Les « faithless elector » dont nous avons parlé précédemment n’ont jamais pu faire basculer le choix du président mais il est arrivé que le choix du vice-président soit différent de celui attendu. Imaginons par exemple que Joe Biden soit effectivement élu président mais qu’à la place de Kamala Harris, quelqu’un d’autre soit élu vice-président. C’est tout à fait possible et légale !
Huitièmement, le congrès peut ignorer le choix de la population et le choix des délégués. Oui, c’est bien cela, le congrès fédéral peut décider tout seul, comme si les élections n’avaient jamais eu lieu.
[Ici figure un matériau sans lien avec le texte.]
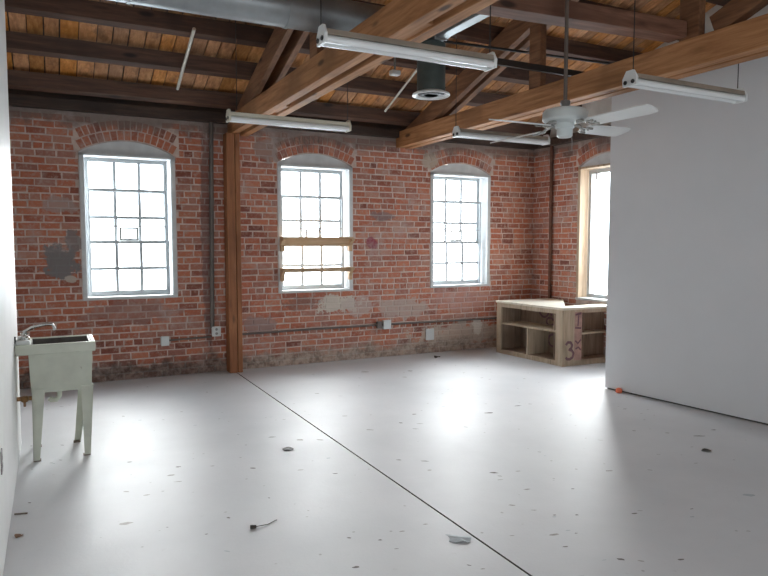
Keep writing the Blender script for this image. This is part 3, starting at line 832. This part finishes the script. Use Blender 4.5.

Dans la procédure normale, les votes de différents Etats sont dépouillés par les 2 chambres du congrès fédéral, ils sont vérifiés, validés et finalement comptabilisés afin de déclarer le président et le vice-président élus. Toutefois, si aucun candidat président ou aucun candidat vice-président ne remporte pas plus de 50% des voix, le 12è amendement de la constitution prévoit que 2 votes séparés soient organisés : un par la chambre des représentants pour élire le président parmi les 2 candidats ayant reçu le plus de votes des délégués, et un autre par le sénat pour élire le vice-président parmi les 3 candidats ayant eu le plus de votes des délégués.
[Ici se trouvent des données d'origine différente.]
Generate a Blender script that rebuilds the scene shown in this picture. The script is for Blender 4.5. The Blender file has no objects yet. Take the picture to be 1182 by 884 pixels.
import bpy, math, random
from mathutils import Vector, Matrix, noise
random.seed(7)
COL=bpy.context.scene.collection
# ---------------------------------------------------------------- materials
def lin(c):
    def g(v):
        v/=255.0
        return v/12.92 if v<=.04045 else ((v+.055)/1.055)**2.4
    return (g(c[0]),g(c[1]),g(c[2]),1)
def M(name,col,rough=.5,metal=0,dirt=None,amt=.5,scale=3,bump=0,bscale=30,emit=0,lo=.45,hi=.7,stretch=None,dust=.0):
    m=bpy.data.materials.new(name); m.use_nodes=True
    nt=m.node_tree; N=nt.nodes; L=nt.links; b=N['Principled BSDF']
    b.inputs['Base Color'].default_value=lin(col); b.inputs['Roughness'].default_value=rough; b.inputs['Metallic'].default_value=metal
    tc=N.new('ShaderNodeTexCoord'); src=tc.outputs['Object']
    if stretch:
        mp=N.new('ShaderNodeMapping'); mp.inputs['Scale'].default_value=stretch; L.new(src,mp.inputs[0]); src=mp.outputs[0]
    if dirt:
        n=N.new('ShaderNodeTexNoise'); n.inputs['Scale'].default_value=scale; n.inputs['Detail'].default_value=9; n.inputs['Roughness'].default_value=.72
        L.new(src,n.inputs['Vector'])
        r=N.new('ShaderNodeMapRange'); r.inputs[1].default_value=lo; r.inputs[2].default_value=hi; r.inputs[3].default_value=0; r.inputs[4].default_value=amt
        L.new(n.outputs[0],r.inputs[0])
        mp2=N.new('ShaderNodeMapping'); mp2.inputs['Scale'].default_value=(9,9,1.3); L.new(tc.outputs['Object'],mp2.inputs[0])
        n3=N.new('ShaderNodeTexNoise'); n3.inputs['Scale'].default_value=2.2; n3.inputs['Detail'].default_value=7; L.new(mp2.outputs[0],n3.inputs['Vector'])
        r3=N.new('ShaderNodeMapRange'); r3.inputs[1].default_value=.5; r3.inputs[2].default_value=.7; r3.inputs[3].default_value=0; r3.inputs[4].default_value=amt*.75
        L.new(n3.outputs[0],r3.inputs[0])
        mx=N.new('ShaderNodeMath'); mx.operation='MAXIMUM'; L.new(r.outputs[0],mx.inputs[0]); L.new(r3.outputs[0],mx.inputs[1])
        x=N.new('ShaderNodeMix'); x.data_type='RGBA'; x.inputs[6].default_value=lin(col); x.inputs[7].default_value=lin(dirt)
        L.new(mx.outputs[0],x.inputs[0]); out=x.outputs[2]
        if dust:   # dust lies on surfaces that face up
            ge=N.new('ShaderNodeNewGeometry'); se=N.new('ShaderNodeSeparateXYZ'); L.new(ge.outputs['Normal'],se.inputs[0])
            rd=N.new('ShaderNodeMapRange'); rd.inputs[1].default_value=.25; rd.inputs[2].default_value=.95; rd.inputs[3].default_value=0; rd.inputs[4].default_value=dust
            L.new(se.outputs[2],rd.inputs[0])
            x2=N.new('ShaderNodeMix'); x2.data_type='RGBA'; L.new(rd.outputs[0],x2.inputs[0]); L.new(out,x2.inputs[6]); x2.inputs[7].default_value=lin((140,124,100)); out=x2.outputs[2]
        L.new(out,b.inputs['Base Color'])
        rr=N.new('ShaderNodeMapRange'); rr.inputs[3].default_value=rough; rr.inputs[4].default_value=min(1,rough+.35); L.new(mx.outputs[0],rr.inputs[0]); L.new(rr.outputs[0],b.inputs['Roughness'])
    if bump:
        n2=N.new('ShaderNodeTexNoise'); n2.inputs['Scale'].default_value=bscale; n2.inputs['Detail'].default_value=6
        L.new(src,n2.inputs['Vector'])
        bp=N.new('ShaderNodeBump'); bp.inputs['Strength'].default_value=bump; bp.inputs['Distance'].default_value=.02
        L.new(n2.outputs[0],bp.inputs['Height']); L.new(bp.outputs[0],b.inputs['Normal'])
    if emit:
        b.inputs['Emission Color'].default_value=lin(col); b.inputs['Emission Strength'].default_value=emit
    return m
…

Pour le vote du président, chacun des sénateurs vote individuellement (chaque Etat compte 2 sénateurs). Pour le vote du vice-président, les membres de la chambre des représentants ne votent pas individuellement mais une voix unique est comptabilisée pour chaque Etat. Ainsi par exemple, un Etat comme la Californie qui compte 53 représentants a exactement le même poids que l’Alabama qui n’en a que 7.
Neuvièmement, cette session est présidée par le Congrès entrant dont le président du Sénat est le vice-président en exercice et dont le président de la chambre des représentants est élu à l’inauguration de la nouvelle législature prévue 3 jours plus tôt, le 5 janvier.
Dixièmement, si aucun résultat ne permet de déclarer un président élu, alors à l’expiration du mandat présidentiel (le 20 janvier à 12h précise), la ligne de succession s’applique et le président de la chambre des représentants devient président des Etats-Unis d’Amérique.